Some see an investment

Indeed, several other potential bidders viewed the properties with an eye toward making a low-risk purchase.

Dan Ziegler of Levittown, a retail manager, was looking in Lindenhurst for his second real estate investment property.

The first was his family's house in Long Beach that he and his brother inherited and repaired after Sandy. They then started their own company, EZ Homes LI.

"I know it's a lot of money and probably a lot of stuff I don't know about yet," he said. "I'm going as low risk as possible. The higher the risk, the less likely I'll bid."

Joe Fedele of Massapequa, an electrician who installs security alarm, audio/video and central vacuum house systems, said he'd repaired his own Sandy-flooded house and was now looking to "buy something in a good deal if we can do what's required, and then rent or flip it. I think it's too early to flip; it will take a while before people will be comfortable again to buy at a good price."
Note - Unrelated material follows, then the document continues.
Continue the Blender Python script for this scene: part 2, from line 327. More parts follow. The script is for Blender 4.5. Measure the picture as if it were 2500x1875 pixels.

At one showing of a house in Lindenhurst, which had been totally renovated after Sandy before its acquisition by NY Rising, the former owner stood watching as potential buyers came and went. "It's bittersweet for me," Barbara Caiazza said. "Our kids were raised here."

She said she and her husband sold the house because elevating it would have been too expensive for them. If it sells, she said she hoped its new owners "have good memories here as I did, because I have great memories of this place."